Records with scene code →
= = = = = = =

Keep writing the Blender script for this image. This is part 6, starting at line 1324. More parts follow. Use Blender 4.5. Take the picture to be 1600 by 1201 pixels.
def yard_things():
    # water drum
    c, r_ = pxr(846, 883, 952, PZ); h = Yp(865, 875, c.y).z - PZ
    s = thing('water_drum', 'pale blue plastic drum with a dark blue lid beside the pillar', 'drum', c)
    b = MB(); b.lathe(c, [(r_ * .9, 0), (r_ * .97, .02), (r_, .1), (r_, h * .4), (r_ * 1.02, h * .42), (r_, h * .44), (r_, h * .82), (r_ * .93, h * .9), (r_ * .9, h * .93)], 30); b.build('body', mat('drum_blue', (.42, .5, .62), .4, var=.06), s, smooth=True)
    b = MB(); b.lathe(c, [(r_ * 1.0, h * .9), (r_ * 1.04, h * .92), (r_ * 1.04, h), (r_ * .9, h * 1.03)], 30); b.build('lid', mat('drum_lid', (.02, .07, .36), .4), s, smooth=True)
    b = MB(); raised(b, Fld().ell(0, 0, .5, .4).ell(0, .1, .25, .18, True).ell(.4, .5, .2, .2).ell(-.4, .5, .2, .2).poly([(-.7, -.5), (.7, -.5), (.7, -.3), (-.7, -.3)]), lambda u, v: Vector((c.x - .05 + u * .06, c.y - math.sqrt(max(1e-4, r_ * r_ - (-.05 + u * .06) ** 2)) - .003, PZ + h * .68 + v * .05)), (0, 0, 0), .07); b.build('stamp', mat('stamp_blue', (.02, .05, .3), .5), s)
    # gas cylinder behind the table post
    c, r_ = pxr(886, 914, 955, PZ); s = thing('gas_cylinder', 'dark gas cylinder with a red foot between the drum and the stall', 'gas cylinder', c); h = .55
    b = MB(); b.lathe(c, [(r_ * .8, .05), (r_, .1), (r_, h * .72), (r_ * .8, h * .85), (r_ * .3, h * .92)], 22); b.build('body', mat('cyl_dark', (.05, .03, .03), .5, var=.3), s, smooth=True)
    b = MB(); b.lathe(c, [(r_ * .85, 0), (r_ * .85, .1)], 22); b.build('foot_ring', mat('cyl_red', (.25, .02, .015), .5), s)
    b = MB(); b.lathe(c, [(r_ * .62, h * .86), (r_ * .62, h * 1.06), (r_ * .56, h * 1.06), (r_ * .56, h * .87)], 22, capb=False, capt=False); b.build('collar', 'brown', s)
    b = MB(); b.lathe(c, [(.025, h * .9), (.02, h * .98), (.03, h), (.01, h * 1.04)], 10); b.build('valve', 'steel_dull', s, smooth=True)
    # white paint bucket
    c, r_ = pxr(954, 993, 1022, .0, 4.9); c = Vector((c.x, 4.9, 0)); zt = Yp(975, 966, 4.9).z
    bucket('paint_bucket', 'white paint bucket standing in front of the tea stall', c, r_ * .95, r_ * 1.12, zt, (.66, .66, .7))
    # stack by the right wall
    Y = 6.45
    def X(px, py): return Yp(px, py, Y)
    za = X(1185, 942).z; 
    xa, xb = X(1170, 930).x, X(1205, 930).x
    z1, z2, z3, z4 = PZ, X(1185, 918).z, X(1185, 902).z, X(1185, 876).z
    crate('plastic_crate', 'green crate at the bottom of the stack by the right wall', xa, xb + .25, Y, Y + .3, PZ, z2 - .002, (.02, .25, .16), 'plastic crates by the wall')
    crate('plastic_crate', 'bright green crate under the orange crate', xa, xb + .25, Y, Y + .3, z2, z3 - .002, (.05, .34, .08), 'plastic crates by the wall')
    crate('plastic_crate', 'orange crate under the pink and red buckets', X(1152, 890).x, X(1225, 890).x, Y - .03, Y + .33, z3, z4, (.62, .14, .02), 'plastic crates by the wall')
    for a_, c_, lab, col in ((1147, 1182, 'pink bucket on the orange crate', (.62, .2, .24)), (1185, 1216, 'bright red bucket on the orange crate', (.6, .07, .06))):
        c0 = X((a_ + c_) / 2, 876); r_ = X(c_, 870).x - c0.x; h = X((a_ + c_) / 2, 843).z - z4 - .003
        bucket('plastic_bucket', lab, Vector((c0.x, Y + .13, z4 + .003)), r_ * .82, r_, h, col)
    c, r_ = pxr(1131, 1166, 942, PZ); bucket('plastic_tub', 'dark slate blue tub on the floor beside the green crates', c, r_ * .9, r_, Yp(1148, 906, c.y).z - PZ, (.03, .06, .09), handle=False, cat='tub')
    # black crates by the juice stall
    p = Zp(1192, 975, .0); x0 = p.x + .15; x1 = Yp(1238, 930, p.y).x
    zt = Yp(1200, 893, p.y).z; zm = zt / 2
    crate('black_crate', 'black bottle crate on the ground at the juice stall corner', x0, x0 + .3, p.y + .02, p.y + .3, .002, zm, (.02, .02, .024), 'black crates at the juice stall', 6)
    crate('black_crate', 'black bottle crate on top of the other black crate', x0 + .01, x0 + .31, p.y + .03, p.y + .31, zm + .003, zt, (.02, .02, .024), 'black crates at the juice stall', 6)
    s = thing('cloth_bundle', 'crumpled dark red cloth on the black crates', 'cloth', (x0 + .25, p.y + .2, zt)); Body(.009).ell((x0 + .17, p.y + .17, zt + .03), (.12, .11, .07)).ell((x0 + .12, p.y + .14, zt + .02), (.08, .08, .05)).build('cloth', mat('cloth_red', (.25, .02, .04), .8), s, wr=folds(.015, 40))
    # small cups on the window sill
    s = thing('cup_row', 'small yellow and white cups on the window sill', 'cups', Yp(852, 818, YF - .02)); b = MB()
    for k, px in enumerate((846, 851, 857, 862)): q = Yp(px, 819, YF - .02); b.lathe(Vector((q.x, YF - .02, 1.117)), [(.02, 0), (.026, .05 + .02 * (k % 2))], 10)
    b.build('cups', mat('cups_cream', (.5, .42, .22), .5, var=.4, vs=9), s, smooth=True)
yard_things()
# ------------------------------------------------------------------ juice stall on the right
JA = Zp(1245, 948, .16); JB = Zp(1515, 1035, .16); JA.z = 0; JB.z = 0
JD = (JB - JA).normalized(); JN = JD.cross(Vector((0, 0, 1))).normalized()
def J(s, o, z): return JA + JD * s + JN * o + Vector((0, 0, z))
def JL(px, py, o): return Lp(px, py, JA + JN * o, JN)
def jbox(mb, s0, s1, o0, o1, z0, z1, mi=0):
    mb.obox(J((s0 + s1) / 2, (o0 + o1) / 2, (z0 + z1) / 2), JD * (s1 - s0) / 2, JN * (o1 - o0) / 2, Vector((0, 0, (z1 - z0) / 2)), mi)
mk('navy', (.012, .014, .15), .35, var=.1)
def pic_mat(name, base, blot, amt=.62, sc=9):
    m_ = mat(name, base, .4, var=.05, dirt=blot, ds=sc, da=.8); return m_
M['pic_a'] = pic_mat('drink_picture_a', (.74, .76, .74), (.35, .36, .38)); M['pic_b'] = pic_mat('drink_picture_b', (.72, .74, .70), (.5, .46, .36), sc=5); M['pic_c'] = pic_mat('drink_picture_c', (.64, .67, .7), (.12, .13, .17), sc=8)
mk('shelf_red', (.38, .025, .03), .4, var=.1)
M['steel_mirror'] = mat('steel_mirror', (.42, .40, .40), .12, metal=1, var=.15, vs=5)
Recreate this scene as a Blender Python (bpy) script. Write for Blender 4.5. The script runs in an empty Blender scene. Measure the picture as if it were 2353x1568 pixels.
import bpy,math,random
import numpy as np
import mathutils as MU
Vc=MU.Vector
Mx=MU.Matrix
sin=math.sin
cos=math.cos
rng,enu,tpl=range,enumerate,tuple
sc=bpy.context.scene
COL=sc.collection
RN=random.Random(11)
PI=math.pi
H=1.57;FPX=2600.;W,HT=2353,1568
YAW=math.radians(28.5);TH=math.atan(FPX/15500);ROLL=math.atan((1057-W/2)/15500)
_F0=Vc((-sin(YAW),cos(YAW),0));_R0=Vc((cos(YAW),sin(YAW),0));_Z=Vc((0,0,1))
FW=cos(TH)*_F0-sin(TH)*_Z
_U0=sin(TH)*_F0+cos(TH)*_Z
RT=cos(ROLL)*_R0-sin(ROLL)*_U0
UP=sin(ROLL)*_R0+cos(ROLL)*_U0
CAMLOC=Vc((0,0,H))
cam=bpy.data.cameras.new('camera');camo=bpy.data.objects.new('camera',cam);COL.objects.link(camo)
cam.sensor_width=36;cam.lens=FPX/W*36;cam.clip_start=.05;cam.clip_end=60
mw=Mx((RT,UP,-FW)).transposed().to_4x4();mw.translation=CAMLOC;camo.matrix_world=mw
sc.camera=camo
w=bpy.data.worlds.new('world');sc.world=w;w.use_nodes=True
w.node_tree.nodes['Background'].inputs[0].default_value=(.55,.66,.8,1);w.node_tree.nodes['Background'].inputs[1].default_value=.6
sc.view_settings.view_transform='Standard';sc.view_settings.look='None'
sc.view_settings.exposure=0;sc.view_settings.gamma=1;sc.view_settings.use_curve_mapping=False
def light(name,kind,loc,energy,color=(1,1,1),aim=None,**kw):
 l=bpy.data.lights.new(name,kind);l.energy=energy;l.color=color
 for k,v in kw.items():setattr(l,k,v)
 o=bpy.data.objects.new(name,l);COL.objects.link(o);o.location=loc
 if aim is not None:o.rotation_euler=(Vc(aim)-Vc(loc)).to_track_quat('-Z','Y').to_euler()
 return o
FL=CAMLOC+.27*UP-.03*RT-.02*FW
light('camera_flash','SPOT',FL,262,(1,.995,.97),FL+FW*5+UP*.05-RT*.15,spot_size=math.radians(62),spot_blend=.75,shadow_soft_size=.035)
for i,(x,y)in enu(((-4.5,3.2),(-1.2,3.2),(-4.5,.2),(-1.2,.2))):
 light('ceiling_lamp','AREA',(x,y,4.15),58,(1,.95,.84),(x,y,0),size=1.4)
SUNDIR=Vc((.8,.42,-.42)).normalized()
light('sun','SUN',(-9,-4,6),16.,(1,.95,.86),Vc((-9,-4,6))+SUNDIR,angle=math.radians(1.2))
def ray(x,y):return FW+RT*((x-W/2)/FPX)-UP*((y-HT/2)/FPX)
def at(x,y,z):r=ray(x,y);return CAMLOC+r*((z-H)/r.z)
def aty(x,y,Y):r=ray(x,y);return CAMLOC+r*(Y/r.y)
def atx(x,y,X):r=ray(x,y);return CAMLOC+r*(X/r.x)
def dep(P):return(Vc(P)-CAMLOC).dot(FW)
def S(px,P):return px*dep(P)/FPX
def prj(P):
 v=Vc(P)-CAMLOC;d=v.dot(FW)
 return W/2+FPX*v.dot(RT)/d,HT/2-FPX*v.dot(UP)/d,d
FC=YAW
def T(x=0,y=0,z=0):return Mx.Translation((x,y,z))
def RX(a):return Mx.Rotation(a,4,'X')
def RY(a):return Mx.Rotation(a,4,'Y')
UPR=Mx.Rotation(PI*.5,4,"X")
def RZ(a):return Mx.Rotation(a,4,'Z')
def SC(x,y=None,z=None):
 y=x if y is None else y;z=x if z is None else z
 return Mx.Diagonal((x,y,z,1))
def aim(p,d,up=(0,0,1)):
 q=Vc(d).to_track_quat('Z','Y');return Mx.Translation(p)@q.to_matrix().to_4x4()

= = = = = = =

PROBLEM DETAILS →
Extract each line from the entries above that contains the string "this".

WRITTEN RESPONSE →
Keep writing the Blender script for this image. This is part 6, starting at line 1324. More parts follow. Use Blender 4.5. Take the picture to be 1600 by 1201 pixels.
Recreate this scene as a Blender Python (bpy) script. Write for Blender 4.5. The script runs in an empty Blender scene. Measure the picture as if it were 2353x1568 pixels.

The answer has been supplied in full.